CHAPTER IV : THE GENERAL ASSEMBLY

Art. 27
The General Assembly is convened every year during the first half of the year by the committee. An extraordinary General Assembly may be convened when circumstances require it. At the written request of at least one fifth of the members, an extraordinary General Assembly must be convened within two months. Convocations are sent in writing fifteen (15) days in advance, indicating the agenda established by the committee. The convocation may be sent electronically.

 

Art. 28
The General Assembly has the following responsibilities:

a. election of the committee and the auditors
b. granting discharge to the committee and auditors
c. determination of membership fees
d. examination and decision on submitted proposals
e. amendment of the statutes
f. decisions on matters the committee cannot resolve
g. exclusion of members
h. dissolution of the association

 

Art. 29
Decisions are taken by simple majority of votes, unless otherwise provided by the statutes. In the event of a tie, the proposal is rejected. The decisions of the General Assembly are recorded in a special register.

 

Art. 30
The General Assembly may be held by videoconference or any other means of communication allowing the identification of participants. Each member has one vote. In case of absence, a member may grant written proxy to another member. Each member may represent only one other member.

 

Art. 31
One twentieth of the members may propose an additional item on the agenda by written request addressed to the President eight (8) days before the General Assembly.
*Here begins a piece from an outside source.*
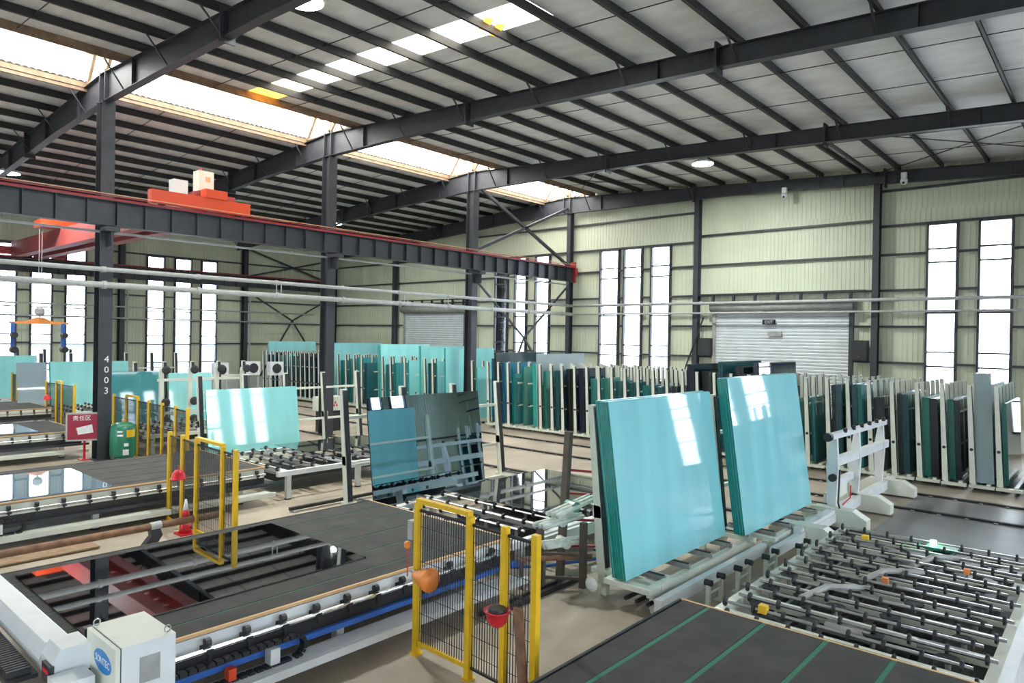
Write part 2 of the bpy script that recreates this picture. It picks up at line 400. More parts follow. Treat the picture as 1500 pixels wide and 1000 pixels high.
for x in FRX:
    ys = [-8.2, 2, 7.4, 15, 21, 24.7]; 
    for side, yy in (('r', [-8.2, 2, 7.4, 15, 21, 24.995]), ('l', [25.005, 30, 34, 38, 49.3])):
        m = MB(); n = len(yy)
        poly = [(y, roofz(y)-.02) for y in yy]+[(y, rafbot(y)) for y in reversed(yy)]
        m.prism(poly, 'x', x-.008, x+.008); r_ = m.build('rafter', 'steel', ceil)
        fm = MB()
        for a, b in zip(yy[:-1], yy[1:]):
            for f, s in ((roofz, -1), (rafbot, 1)):
                za, zb = f(a), f(b); v = []
                for xx in (x-.13, x+.13):
                    for y, z in ((a, za), (b, zb)): v += [(xx, y, z-.018*(s < 0)), (xx, y, z+.018*(s > 0))]
                fm.quadset(v, [(0, 1, 3, 2), (4, 6, 7, 5), (0, 4, 5, 1), (2, 3, 7, 6), (0, 2, 6, 4), (1, 5, 7, 3)])
        tag(fm.build('flange', 'steel', r_), kind='stuff')
        for y in ([22.6, 16.8, 9.6, 3.4] if side == 'r' else [27.4, 31, 36, 42]):
            MB().box(x-.12, x+.12, y-.012, y+.012, rafbot(y), roofz(y)-.02).build('stiffener', 'steel', r_)
        if side == 'r': sp = [16.6+.25, 7.9]
        else: sp = [33.4]
        for y in sp: MB().box(x-.2, x+.2, y-.03, y+.03, rafbot(y)-.14, roofz(y)+.12).build('splice_plate', 'steel', r_)
        for y in [p for i, p in enumerate(PR if side == 'r' else PL) if i % 2 == 0 and YN < p < YL]:
            if x+.7 < XW: MB().bar((x+.03, y, rafbot(y)+.05), (x+.65, y, roofz(y)+.05), .05, .03).build('knee_brace', 'steel', r_)
            MB().bar((x-.03, y, rafbot(y)+.05), (x-.65, y, roofz(y)+.05), .05, .03).build('knee_brace', 'steel', r_)
# wind bracing under the roof by the end wall
for (a, b) in (((25.4, 8.2), (33.3, .2)), ((25.4, .2), (33.3, 8.2)), ((25.4, 24.6), (33.3, 16.8)), ((25.4, 16.8), (33.3, 24.6))):
    MB().bar((a[0], a[1], roofz(a[1])-.05), (b[0], b[1], roofz(b[1])-.05), .03).build('roof_brace', 'dark', ceil)
MB().tube((25.4, 8.3, roofz(8.3)-.12), (33.3, 8.3, roofz(8.3)-.12), .07).build('strut_pipe', 'steel', ceil)
# ridge light: upstands, glazing, gutter edge
rl = thing('skylight_monitor', (10, 25, 12.5), kind='structure')
ZR = 13.75
for k in range(45):
    x = XB+k*1.02
    MB().quadset([(x, 23.2, ZR-.12), (x+1.0, 23.2, ZR-.12), (x+1.0, 25, ZR), (x, 25, ZR)], [(0, 1, 2, 3)]).build('glazing_sheet', 'frp', rl)
    MB().quadset([(x, 27.2, ZR-.12), (x+1.0, 27.2, ZR-.12), (x+1.0, 25, ZR), (x, 25, ZR)], [(0, 1, 2, 3)]).build('glazing_sheet', 'frp', rl)
    MB().quadset([(x, 27.2, 12.9), (x+1.0, 27.2, 12.9), (x+1.0, 27.2, ZR-.12), (x, 27.2, ZR-.12)], [(0, 1, 2, 3)]).build('side_glazing', 'frp', rl)
    MB().quadset([(x, 23.2, 12.9), (x+1.0, 23.2, 12.9), (x+1.0, 23.2, ZR-.12), (x, 23.2, ZR-.12)], [(0, 1, 2, 3)]).build('side_glazing', 'frp', rl)
for k in range(46):
    x = XB+k*1.02-.01
    MB().bar((x, 27.12, 12.8), (x, 27.12, ZR-.18), .05).build('glazing_bar', 'grey', rl)
    MB().bar((x, 27.12, ZR-.17), (x, 25, ZR-.05), .05).build('glazing_bar', 'grey', rl); MB().bar((x, 23.28, ZR-.17), (x, 25, ZR-.05), .05).build('glazing_bar', 'grey', rl)
for y, z in ((26.82, 12.33), (26.95, 12.72)):
    MB().box(XB, XW, y-.05, y+.05, z, z+.1).build('edge_beam', 'brown_warm_lit', rl)
MB().box(XB, XW, 26.75, 26.79, 12.32, 12.62).build('gutter_board', 'brown_warm_lit', rl)
m = MB(); N = 46*5
for i in range(N):
    x0 = XB+i*.2; z = 12.66
    m.quadset([(x0, 26.7, z), (x0+.1, 26.7, z+.06), (x0+.1, 27.1, z+.05), (x0, 27.1, z-.01)], [(0, 1, 2, 3)])
    m.quadset([(x0+.1, 26.7, z+.06), (x0+.2, 26.7, z), (x0+.2, 27.1, z-.01), (x0+.1, 27.1, z+.05)], [(0, 1, 2, 3)])
tag(m.build('corrugated_edge', 'frp', rl), kind='stuff')
for x in FRX:
    t = MB().box(x-.04, x+.04, 23.3, 26.9, 12.55, 12.62).build('monitor_truss', 'brown_warm_lit', rl)
    for p, q in (((23.5, 12.6), (24.1, 13.6)), ((25, 12.6), (25, 13.7)), ((26.7, 12.6), (26.0, 13.6)), ((25, 12.6), (24.1, 13.6)), ((25, 12.6), (26.0, 13.6)), ((23.3, 13.6), (26.9, 13.6))):
        MB().bar((x, p[0], p[1]), (x, q[0], q[1]), .10).build('truss_bar', 'brown_warm_lit', t)
    MB().box(x-.14, x+.14, 24.75, 24.78, 11.6, 12.6).box(x-.14, x+.14, 25.22, 25.25, 11.6, 12.6).build('splice_plate', 'steel', t)

# ---------------------------------------------------------------- bracing on walls
def brace(name, pts, r, label, cat='brace', group=None, m='steel'):
    t = thing(name, pts[0][0], label, cat, group)
    for p, q in pts: MB().bar(p, q, r).build('brace_bar', m, t)
    return t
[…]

During the General Assembly, decisions concerning items not on the agenda may be taken only unanimously, except for the matters listed in Article 29.

 

Art. 32
Amendments to the statutes are made in accordance with the provisions of the law.

 

CHAPTER V : FINANCES AND FINANCIAL YEAR

Art. 33
Financial management is carried out by the Treasurer. He keeps proper accounts of income and expenses and reports on them. He represents the association before financial institutions for current transactions. In case of impediment, he is replaced by the President. The accounts are closed each year and reviewed by at least two auditors, no later than six months after the end of the financial year. Each year, the General Assembly appoints up to three auditors from among the active members who may not be members of the committee. They submit a report to the committee and the General Assembly.

 

Art. 34
The financial year runs from 1 January to 31 December. Exceptionally, the first financial year begins on the date of the association’s foundation and ends on 31 December of the same year.

 

Art. 35
The accounting of the association is carried out in accordance with the provisions of the law. The annual accounts are filed and published with the Trade and Companies Register.

 

CHAPTER VI : MERGER AND DISSOLUTION

Art. 36
The dissolution of the association may only be decided by a General Assembly specially convened for this purpose, at which two thirds of the members must be present. If this quorum is not reached, a second General Assembly may be convened, for which the presence of half of the members is required. Dissolution must be approved by three quarters of the votes of the members present.

 

Art. 37
In the event of dissolution, the liquidation procedure shall be determined by the General Assembly. After settlement of all debts, the assets of the association shall be allocated to a public-interest organization active in the veterinary field.

 

CHAPTER VII : MISCELLANEOUS PROVISIONS

Art. 38
The association declines all responsibility for damages that may occur in the course of its activities. Claims for compensation may only be made in accordance with the applicable legal or regulatory provisions.

 

Art. 39
For all matters not expressly provided for in the present statutes, the general provisions of the law shall apply.